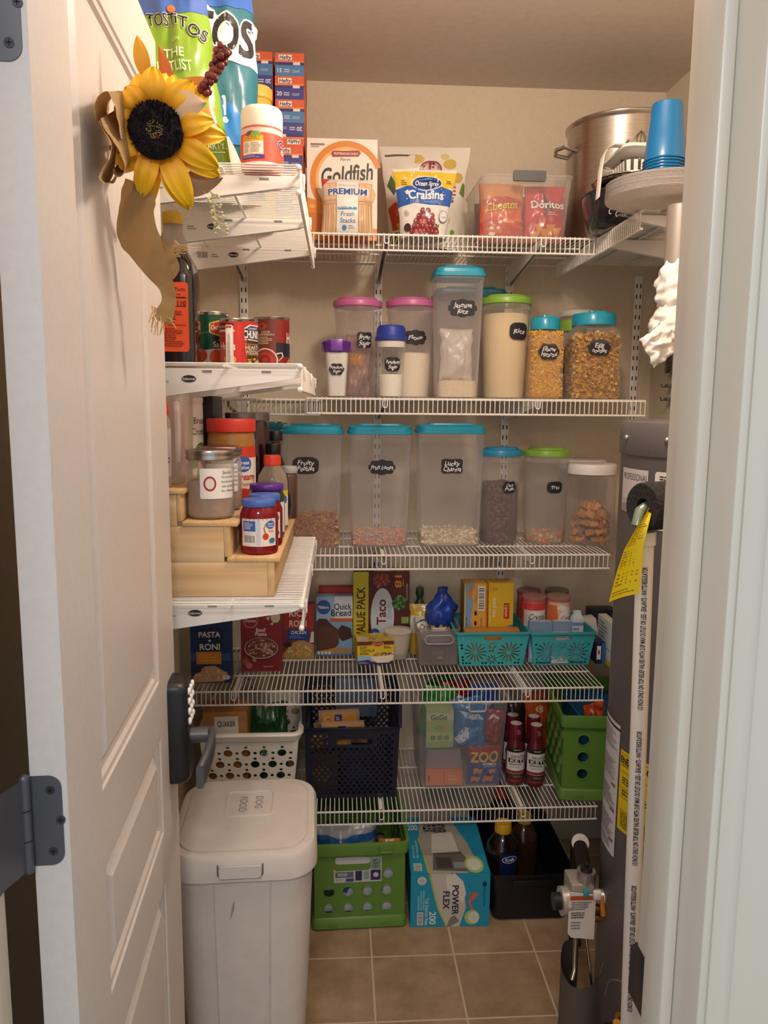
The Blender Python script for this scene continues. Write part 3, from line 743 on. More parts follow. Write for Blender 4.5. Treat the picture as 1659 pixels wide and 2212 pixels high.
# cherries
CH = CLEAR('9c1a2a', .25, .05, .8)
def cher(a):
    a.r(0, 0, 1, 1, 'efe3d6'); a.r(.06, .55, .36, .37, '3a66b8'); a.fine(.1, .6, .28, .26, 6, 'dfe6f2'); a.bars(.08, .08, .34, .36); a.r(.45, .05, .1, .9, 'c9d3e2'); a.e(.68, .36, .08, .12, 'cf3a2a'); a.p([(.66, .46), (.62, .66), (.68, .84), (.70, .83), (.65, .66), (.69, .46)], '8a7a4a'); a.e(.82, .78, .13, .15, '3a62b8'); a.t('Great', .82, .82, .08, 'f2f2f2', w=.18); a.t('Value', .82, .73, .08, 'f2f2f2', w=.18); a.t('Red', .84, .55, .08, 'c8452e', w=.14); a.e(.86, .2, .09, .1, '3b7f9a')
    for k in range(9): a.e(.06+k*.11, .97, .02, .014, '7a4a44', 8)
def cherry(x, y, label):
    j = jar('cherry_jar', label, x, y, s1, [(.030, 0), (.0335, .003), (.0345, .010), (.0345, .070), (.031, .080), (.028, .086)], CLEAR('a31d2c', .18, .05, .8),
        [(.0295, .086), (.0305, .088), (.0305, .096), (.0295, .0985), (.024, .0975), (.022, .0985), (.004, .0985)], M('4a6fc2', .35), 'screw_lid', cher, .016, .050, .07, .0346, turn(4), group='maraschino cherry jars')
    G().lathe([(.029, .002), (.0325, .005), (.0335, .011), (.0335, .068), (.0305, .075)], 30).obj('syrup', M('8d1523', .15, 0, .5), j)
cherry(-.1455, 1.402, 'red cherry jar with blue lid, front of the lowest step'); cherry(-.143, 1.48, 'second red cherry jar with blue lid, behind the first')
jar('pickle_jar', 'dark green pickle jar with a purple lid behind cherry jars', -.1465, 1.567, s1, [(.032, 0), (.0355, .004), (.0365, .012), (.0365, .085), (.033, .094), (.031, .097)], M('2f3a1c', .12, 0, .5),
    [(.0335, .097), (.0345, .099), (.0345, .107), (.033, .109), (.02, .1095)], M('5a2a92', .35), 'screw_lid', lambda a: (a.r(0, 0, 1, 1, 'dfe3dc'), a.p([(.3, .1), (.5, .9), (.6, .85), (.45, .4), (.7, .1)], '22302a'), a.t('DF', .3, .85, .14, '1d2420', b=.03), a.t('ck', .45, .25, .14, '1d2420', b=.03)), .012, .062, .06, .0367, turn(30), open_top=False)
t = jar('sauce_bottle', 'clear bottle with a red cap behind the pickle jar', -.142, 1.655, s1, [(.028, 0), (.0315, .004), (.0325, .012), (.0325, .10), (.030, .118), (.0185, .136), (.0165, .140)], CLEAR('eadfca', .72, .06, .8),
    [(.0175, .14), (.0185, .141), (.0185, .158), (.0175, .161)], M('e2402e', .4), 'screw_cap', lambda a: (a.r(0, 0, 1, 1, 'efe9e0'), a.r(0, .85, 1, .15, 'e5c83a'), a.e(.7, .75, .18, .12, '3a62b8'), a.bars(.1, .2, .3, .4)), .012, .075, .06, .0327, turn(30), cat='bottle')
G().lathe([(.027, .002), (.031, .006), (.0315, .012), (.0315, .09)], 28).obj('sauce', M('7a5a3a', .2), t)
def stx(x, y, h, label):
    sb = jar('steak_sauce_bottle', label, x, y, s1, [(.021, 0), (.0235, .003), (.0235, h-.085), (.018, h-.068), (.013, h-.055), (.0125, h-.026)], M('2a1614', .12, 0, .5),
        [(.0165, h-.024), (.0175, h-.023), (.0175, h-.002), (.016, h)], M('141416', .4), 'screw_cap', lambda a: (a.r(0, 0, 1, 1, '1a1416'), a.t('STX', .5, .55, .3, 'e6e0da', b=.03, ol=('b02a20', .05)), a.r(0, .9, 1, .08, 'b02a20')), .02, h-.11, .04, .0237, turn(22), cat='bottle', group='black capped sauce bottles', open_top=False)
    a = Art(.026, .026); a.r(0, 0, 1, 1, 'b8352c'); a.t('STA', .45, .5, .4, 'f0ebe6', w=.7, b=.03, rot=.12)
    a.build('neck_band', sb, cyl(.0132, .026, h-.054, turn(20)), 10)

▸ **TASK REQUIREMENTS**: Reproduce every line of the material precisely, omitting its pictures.

▸ **THE REPLY**:
The Blender Python script for this scene continues. Write part 3, from line 743 on. More parts follow. Write for Blender 4.5. Treat the picture as 1659 pixels wide and 2212 pixels high.
# cherries
CH = CLEAR('9c1a2a', .25, .05, .8)
def cher(a):
    a.r(0, 0, 1, 1, 'efe3d6'); a.r(.06, .55, .36, .37, '3a66b8'); a.fine(.1, .6, .28, .26, 6, 'dfe6f2'); a.bars(.08, .08, .34, .36); a.r(.45, .05, .1, .9, 'c9d3e2'); a.e(.68, .36, .08, .12, 'cf3a2a'); a.p([(.66, .46), (.62, .66), (.68, .84), (.70, .83), (.65, .66), (.69, .46)], '8a7a4a'); a.e(.82, .78, .13, .15, '3a62b8'); a.t('Great', .82, .82, .08, 'f2f2f2', w=.18); a.t('Value', .82, .73, .08, 'f2f2f2', w=.18); a.t('Red', .84, .55, .08, 'c8452e', w=.14); a.e(.86, .2, .09, .1, '3b7f9a')
    for k in range(9): a.e(.06+k*.11, .97, .02, .014, '7a4a44', 8)
def cherry(x, y, label):
    j = jar('cherry_jar', label, x, y, s1, [(.030, 0), (.0335, .003), (.0345, .010), (.0345, .070), (.031, .080), (.028, .086)], CLEAR('a31d2c', .18, .05, .8),
        [(.0295, .086), (.0305, .088), (.0305, .096), (.0295, .0985), (.024, .0975), (.022, .0985), (.004, .0985)], M('4a6fc2', .35), 'screw_lid', cher, .016, .050, .07, .0346, turn(4), group='maraschino cherry jars')
    G().lathe([(.029, .002), (.0325, .005), (.0335, .011), (.0335, .068), (.0305, .075)], 30).obj('syrup', M('8d1523', .15, 0, .5), j)
cherry(-.1455, 1.402, 'red cherry jar with blue lid, front of the lowest step'); cherry(-.143, 1.48, 'second red cherry jar with blue lid, behind the first')
jar('pickle_jar', 'dark green pickle jar with a purple lid behind cherry jars', -.1465, 1.567, s1, [(.032, 0), (.0355, .004), (.0365, .012), (.0365, .085), (.033, .094), (.031, .097)], M('2f3a1c', .12, 0, .5),
    [(.0335, .097), (.0345, .099), (.0345, .107), (.033, .109), (.02, .1095)], M('5a2a92', .35), 'screw_lid', lambda a: (a.r(0, 0, 1, 1, 'dfe3dc'), a.p([(.3, .1), (.5, .9), (.6, .85), (.45, .4), (.7, .1)], '22302a'), a.t('DF', .3, .85, .14, '1d2420', b=.03), a.t('ck', .45, .25, .14, '1d2420', b=.03)), .012, .062, .06, .0367, turn(30), open_top=False)
t = jar('sauce_bottle', 'clear bottle with a red cap behind the pickle jar', -.142, 1.655, s1, [(.028, 0), (.0315, .004), (.0325, .012), (.0325, .10), (.030, .118), (.0185, .136), (.0165, .140)], CLEAR('eadfca', .72, .06, .8),
    [(.0175, .14), (.0185, .141), (.0185, .158), (.0175, .161)], M('e2402e', .4), 'screw_cap', lambda a: (a.r(0, 0, 1, 1, 'efe9e0'), a.r(0, .85, 1, .15, 'e5c83a'), a.e(.7, .75, .18, .12, '3a62b8'), a.bars(.1, .2, .3, .4)), .012, .075, .06, .0327, turn(30), cat='bottle')
G().lathe([(.027, .002), (.031, .006), (.0315, .012), (.0315, .09)], 28).obj('sauce', M('7a5a3a', .2), t)
def stx(x, y, h, label):
    sb = jar('steak_sauce_bottle', label, x, y, s1, [(.021, 0), (.0235, .003), (.0235, h-.085), (.018, h-.068), (.013, h-.055), (.0125, h-.026)], M('2a1614', .12, 0, .5),
        [(.0165, h-.024), (.0175, h-.023), (.0175, h-.002), (.016, h)], M('141416', .4), 'screw_cap', lambda a: (a.r(0, 0, 1, 1, '1a1416'), a.t('STX', .5, .55, .3, 'e6e0da', b=.03, ol=('b02a20', .05)), a.r(0, .9, 1, .08, 'b02a20')), .02, h-.11, .04, .0237, turn(22), cat='bottle', group='black capped sauce bottles', open_top=False)
    a = Art(.026, .026); a.r(0, 0, 1, 1, 'b8352c'); a.t('STA', .45, .5, .4, 'f0ebe6', w=.7, b=.03, rot=.12)
    a.build('neck_band', sb, cyl(.0132, .026, h-.054, turn(20)), 10)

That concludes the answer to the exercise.